Q - Quelle sera la politique de la France si la Tchéquie n'approuve pas la Constitution ? Vous savez qu'il y a chez nous beaucoup d'eurosceptiques...
R - Des eurosceptiques, il y en a dans tous les pays européens ; c'est la raison pour laquelle il nous faut entreprendre un travail d'explication du texte de la Constitution, de pédagogie, de mobilisation des citoyens. Je suis engagée, depuis quelques mois, dans ce travail d'explication du projet européen, et des outils qui nous permettront de progresser ensemble.

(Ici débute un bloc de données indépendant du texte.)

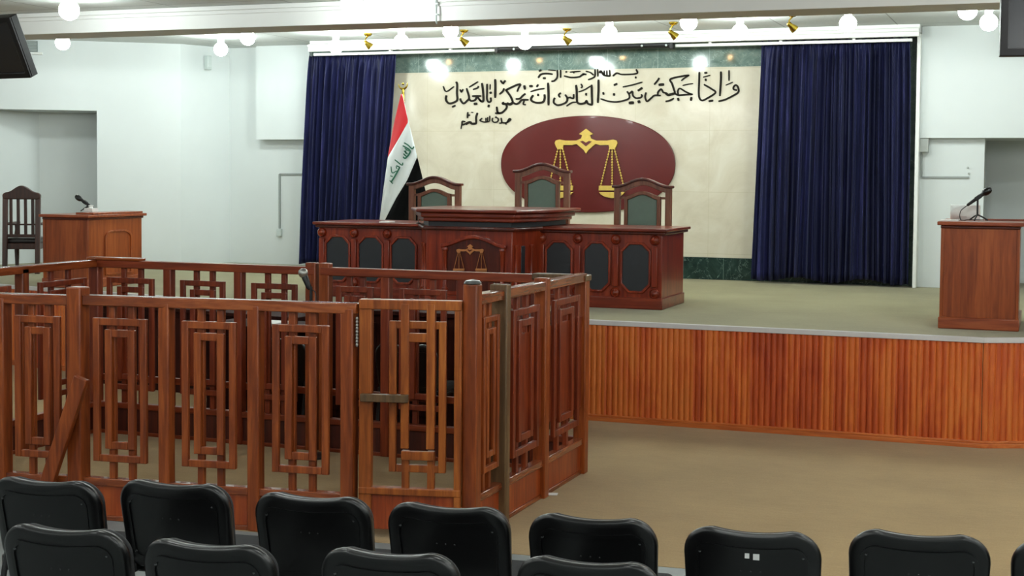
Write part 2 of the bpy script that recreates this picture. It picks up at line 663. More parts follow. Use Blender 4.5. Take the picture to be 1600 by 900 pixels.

Nous avons une responsabilité vis-à-vis de l'Europe ; si le traité constitutionnel n'est pas ratifié, l'Europe ne pourra pas continuer à avancer, et je pense que nous avons besoin d'une Europe plus forte. En outre, chacun des pays membres est plus fort quand il est au sein de l'Europe. Il n'est donc pas question d'isoler tel ou tel partenaire, il faut que nous avancions tous ensemble.
Q - Si la Tchéquie n'approuve pas la Constitution, quelle sera la politique de la France envers ce pays ?
R - Le cas s'est déjà produit dans le passé. Dans une telle hypothèse, les chefs d'Etat et de gouvernement de l'Union auraient à se saisir du problème.
Mais c'est une hypothèse que je me refuse à envisager. Je pense sincèrement que les électeurs comprendront que ce traité est un pas dans la bonne direction et qu'il est bon pour leur pays. Nous avons tous, aujourd'hui, la responsabilité de faire en sorte que cette ratification soit possible.
Q - En France, avez-vous peur que les citoyens ne ratifient pas la Constitution ?
R - Actuellement, en France, l'opinion publique est, dans sa grande majorité, favorable au traité constitutionnel. Nous sommes très mobilisés sur cette question, et mon rôle, en tant que ministre déléguée aux Affaires européennes, consiste à me rendre sur le terrain, à la rencontre des Français, afin d'expliquer le texte, de donner des informations et de faire en sorte que les Français répondent, en toute conscience, le moment venu, à la question qui leur sera posée. Le risque existe toujours, dans le cadre d'un référendum, que la réponse à la question posée aux citoyens soit parasitée par d'autres considérations ou d'autres enjeux. C'est pour cela qu'on a vraiment besoin d'un débat sur les enjeux européens, et non pas sur des questions de politique interne ou sur des enjeux qui ne sont pas ceux du traité constitutionnel.
Q - Une dernière question : qu'est-ce qu'attend la France de la visite de George W. Bush en Europe ?
R - La France, comme l'Europe toute entière, sait qu'il nous faut relancer de façon efficace un dialogue avec nos partenaires américains. Je crois que la volonté a été exprimée côté américain et côté européen, comme elle l'a été en France. Nous avons une responsabilité, nous Européens, Américains, face à des problèmes qui se posent à l'échelle mondiale et qu'il nous faut traiter ensemble afin d'y apporter des solutions cohérentes et efficaces : le terrorisme par exemple, ou encore le développement de la pauvreté. Ils nous concernent tous, et nous sommes dépendants les uns des autres pour y répondre. Le conflit au Proche-Orient, par exemple, fait partie de ces conflits sur lesquels il faut que nous puissions nous concerter et montrer notre capacité à avancer ensemble.
2005 est une année importante pour le rétablissement du dialogue transatlantique ; nous devons relancer ce dialogue afin que chacun des partenaires, sans être soumis à l'autre ni s'opposer à lui participe à la définition de positions communes sur les questions qui nous occupent en priorité.